Os filhos da
“cadeirinha”
Os actos de violência, praticados
interpares, por crianças e jovens que, ultimamente, tem chegado ao conhecimento
público, sendo alguns perpetrados com uma dose incrível de malvadez, deviam
merecer uma profunda reflexão pelos mais altos responsáveis da nação.
Os ministérios da educação,
segurança social, administração interna e da economia, em princípio, deviam
aprofundar a sua missão e não viver da espuma dos dias, e encontrar um caminho
para assegurar um viver decente para o povo deste país. As crianças são o maior
valor duma nação. Elas são merecedoras de toda a atenção e carinho, em todos os
momentos da sua vida. Em vez de aumentar os horários de trabalho dos pais,
deviam reduzi-los enquanto os filhos deles precisassem. As crianças são o
futuro, e o futuro constrói-se no presente. Quem descura a obrigação de
proteger e manter uma terna relação com as crianças está confundido e ajuda a
propagar problemas sociais no amanhã.
Uma sociedade que tem como único
objectivo final o lucro, ou seja a acumulação do capital, não pode respeitar o
cidadão. O objectivo final tem de ser o bem social, ou seja, o bem do cidadão.

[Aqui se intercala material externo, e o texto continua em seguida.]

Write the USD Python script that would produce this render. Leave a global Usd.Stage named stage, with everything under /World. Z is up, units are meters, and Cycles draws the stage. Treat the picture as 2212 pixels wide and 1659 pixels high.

Mas o cidadão começa a partir do parto, ou seja, do nascimento.
Na sociedade moderna, onde as
famílias se desmoronaram, onde os avós, que antes estavam em casa, agora estão
nos lares de idosos, onde havia um cantinho para um tio idoso e hoje não há, os
pais, porque têm ambos de trabalhar para manter o equilíbrio das despesas
familiares, têm, logo de manhã cedo, de retirar a cadeirinha do carro, e
entregar a criança no jardim-de-infância. Esta meio-adormecida, olha agora a
cara da recepcionista, que não é a da mãe e, daí a algum tempo, vai para a sala
dos bebés da sua idade. Quando desperta, para tomar o biberão, já é outra
pessoa que encontra à sua beira, ou é a auxiliar ou a educadora de infância. A
criança sente em si a necessidade de criar laços afectivos e investe nas
pessoas que lhe estão mais próximas. Mas, infelicidade das infelicidades,
quando já sente uma aproximação afectiva, é mudada de sala e novas caras se lhe
apresentam e, assim, sucessivamente durante alguns anos. Foi sucessivamente traída
na sua inocência, porque investiu amor e foi defraudada. Agora dificilmente
acredita em alguém e, nalguns casos, pode tornar-se rebelde, embora, na sua
fragilidade, não consiga ainda extrapolar a sua revolta. Algumas destas
crianças, anos depois, em espaços de mais liberdade, onde podem projectar o
desamor acumulado, se não lhes for possível agredir os mais velhos, agridem os
que estão ao seu alcance.
Sem ir à raiz dos problemas eles
não têm solução, pois remendos não curam. Achamos interessante, os comentadores
encartados, dizendo banalidades e lugares comuns sempre que sucedem casos de
grande repercussão, sem saírem do círculo vicioso, recomendam os institutos de
internamento de menores, donde, infelizmente, muitos saem piores de que quando
entraram. Diz Ortega Y Gasset, e essa frase está sempre a ser citada, que há” o
homem e as suas circunstâncias” e digo eu, modesto cidadão, que para
ultrapassar a crise social com que nos debatemos, o “homem tem de ultrapassar
as circunstâncias e ver para lá dos limites que os mandantes querem dele”.